Wouldn't want a kid who is being bullied to think about retaliating.

Also, because the bully can time the bullying, the initial event is often missed, but the victim is caught retaliating.

It sounds fair on paper, but punishing everybody involved does not work.

Zero tolerance can lead to a new type of bullying: state sponsored. I remember a younger colleague who talked about her school experience, this was just at the start of zero tolerance because there was a belief that bullying caused school gun violence. Bullies quickly found out it was easy to just report "weird" kids as potential shooters and let the school torment them with investigations.

  • You can also use the school staff to help you bully other kids.

    Play the victim, they can't allow that, now the other kid is in trouble for nothing.

    Start a fight knowing you'll both get into trouble, laugh at the other kid who is in trouble because of your choices.

    • Bullying via playing the victim can work after school too. Eg. some legal cases are like this.

I can't tell whether you are being sarcastic about it discouraging retaliating. When they had us both in the room, I said to the staff, "If you're just going to give me detention anyway, then the next time he punches me, I'm punching him back." Needless to say, they didn't like that. But I think it kept the peace. At the time, it seemed like the only logical move. Otherwise, the bully would just have another reason to do it, to get me in trouble without any additional consequences. As I saw it, half the reason to punch back would be to show the school how stupid their policy was.

  • That's 100% how it worked in practice. Hell, I've even heard of some parents encouraging their kids to do that if they get hit precisely because the notion of "no tolerance" is absurd

  • > can't tell whether you are being sarcastic about it discouraging retaliating

    I'm 100% for the retaliation. If I'm going to get kicked out for fighting, I'm not going to do it without hitting the other guy.

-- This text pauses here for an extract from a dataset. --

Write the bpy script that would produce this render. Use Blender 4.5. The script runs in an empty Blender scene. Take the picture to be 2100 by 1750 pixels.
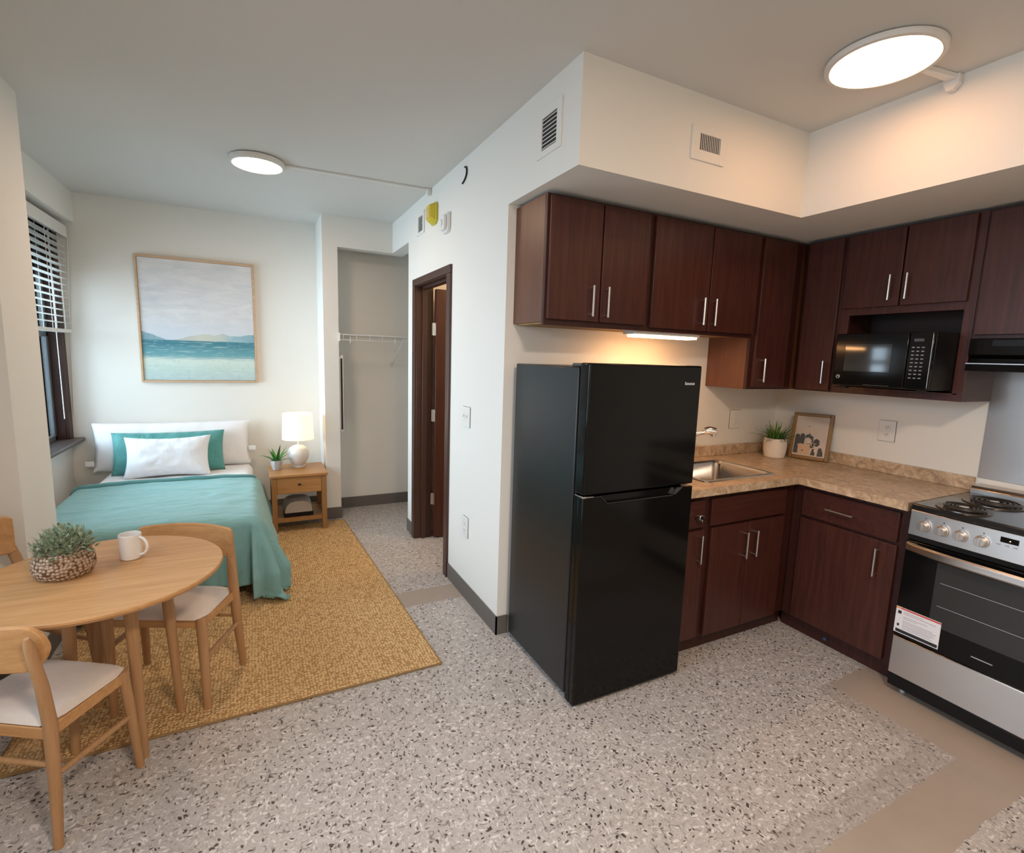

    One time I was almost kicked out for a "serious fight" I never threw a punch in. Was a friend who was having a rough time and I knew I just needed to give him a minute. Arm up to keep some space, stepping back. Caught and detained for it. Couldn't figure out what else I was supposed to do. Didn't matter because I was involved.

    > bully would just have another reason to do it, to get me in trouble without any additional consequences

    This is exactly how it plays out other times.

> It sounds fair on paper

To who!? It doesn't sound fair at all. It sounds like an "authority" being embarrassed their precious system wasn't able to catch the perceived issue. "I can't see everything so, until I can (ominous foreshadowing camera angle), every suspect is guilty."

  • It isn't sold like this though, hence it working differently on paper and in practice.

    There is no tolerance for violence. The kid is involved in a violent situation, and the kid is punished for it. That is a fairly logical set of steps until you realize how vague "involved" is.